Choose a calibration source#

A good calibration source has:

Several sharp, well-documented emission lines
Lines close to the region of interest (around 550 nm for a 532 nm Raman system)

Suitable options:

Mercury-vapour lamp (ideal, easiest)
CFLs with visible mercury lines (abundant, low-cost)
Dedicated calibration lamps from astronomy suppliers (more expensive)

You can find reference spectra and line lists for mercury-vapour lamps in many spectroscopy references and online databases.

Record calibration data#

Acquire and apply a background of the sensor noise.
If the spectrometer was just powered on, leave it running for roughly 10 minutes until the measured noise stabilizes.
Turn off or dim ambient lights in the room to avoid stray lines.
Place the calibration lamp so light enters the slit (directly or via SMA fibre, if used).

Mercury-vapour lamp very close to the input slit
A mercury-vapour lamp was bought cheaply on eBay, along with its required ballast. This is an old picture with the lamp placed too close to the input slit.

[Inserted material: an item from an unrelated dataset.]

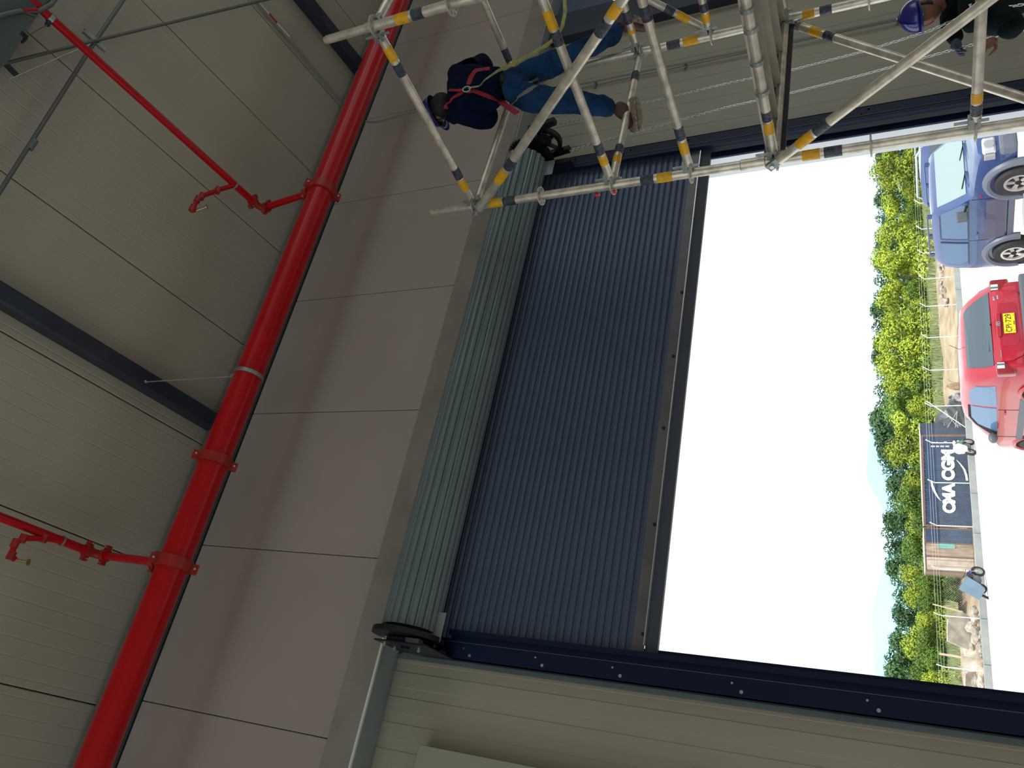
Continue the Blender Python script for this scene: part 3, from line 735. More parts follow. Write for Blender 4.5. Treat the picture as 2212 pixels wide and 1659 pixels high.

Adjust integration time until you get:
Clearly visible peaks
No saturated pixels

Now use the software’s cursor tool (two icons above background subtraction in the left toolbar):

Drag the vertical line to each prominent spectral peak.
For each peak, write down:
The pixel index (x-axis value before calibration)
The known wavelength (from your reference data)

Collect at least 4 calibration points across the usable range – air for more points to give a better fit.

Least-squares fitting in Spectrum Studio#


Old image of the first ever calibration done using a dedicated calibration lamp. Least-squares fitting with all pixel numbers and respective wavelengths added - fit residual is calculated automatically.	This was the reference spectrum provided with the cheap calibration lamp, whose wavelengths lie mostly in the upper range of the Raman's design.

Open the Calibrate window again.
Switch to the “Least-Squares Fitting” tab.
Enter all recorded pixel indices and their respective wavelengths into the table.
Let the software compute the calibration coefficients.
Write the 4 calibrated coefficients down or take a screenshot for future reference.
Confirm with OK, then take another scan.
The coefficients are written and saved to the spectrometer's internal memory.
The calibration only gets overwritten, if the coefficients are changed (or automatically calculated).

The x-axis should now be displayed directly in nanometers (nm) instead of raw pixel numbers.

Final check#

Laser safety

Never look directly into the beam or reflections, and be especially careful with cheap DPSS lasers that may leak significant invisible infrared.

Gently shine a green 532 nm laser at the entrance slit.
Avoid over-exposing the sensor; use reflections or a diffuser if needed.
Acquire a spectrum and check the main laser line:
Expect a peak somewhere around 528–536 nm, depending on laser quality and calibration accuracy.
If the peak is significantly off, re-check your calibration points and repeat the least-squares fitting.